Your name may be on the title of your property but an easement can give neighbors and other entities the right to access a certain part of your land in some circumstances. Before you agree to buy, it is important to know if there are easements on the property and what type they are.
What exactly is an easement?
An easement is the legal right to use someone else’s land for a specific purpose. It does not give anyone right of possession. For example, someone else wouldn’t be able to start a vegetable garden on your land. It only gives the rights over land use for specified intentions.
For example, a utility company may be granted the right to run cable or a neighbor may be granted the right to cross your land to access the street. Netlaw Man discusses various easement issues, such as how an easement comes about and how it can be stopped.
An easement may be made by an express grant, usually in the property deed, or by an implied grant, where the rights are implied by law instead of being specified in the deed.
Easement in gross
Easements in gross are the most common form of easement. This enables utility companies to enter a property at no charge in order to provide services.
A title search will typically allow you to discover these types of easements, such as those involving telephone lines and cables. However, you may be surprised to discover water and sewer line easements when you start digging to build a swimming pool.

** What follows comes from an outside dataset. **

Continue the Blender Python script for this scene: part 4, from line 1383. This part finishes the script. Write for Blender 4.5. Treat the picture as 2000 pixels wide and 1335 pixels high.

If an easement was known about by the city and properly reported but you were not informed about it when you bought the property, your owner’s title insurance policy provider should pay you for any loss in property value due to the easement.
Easement appurtenant
An easement appurtenant is part of the ownership of the land and cannot be transferred upon the sale of a property. Easements for roads or driveways over a neighbor’s land, for example, fall under this easement type. This means that if a neighbor is granted an easement appurtenant to access a road by crossing your land and he sells, the new owner has the same limited right.
This type of easement should be communicated to you when you buy so you are not surprised when a neighbor exercises this right. The majority of easement appurtenants are created by property owners agreeing to it.
A prescriptive easement
Prescriptive easements are the type that may cause friction between neighbors because they are created without the permission of the property owner. To illustrate, a neighbor may fence in and use a piece of a property and continue to use it for years without permission from various owners.
The neighbor may be able to file a lawsuit to acquire a prescriptive easement over the disputed land. It is up to the owner and not the trespasser to file legal action within five years of hostile possession in order to claim back the property.
Do you have to comply?
If your property comes with an easement, you have to comply. For example, if a neighbor only has access to a road through your property, you can’t deny access. You may just be slapped with a lawsuit.
You may be able to successfully challenge an easement in certain circumstances. An easement could no longer apply if the holder agrees to terminate it. An easement may also have a termination date after which it ceases to apply. At other times, especially when it comes to a prescriptive easement, challenging it may be tough.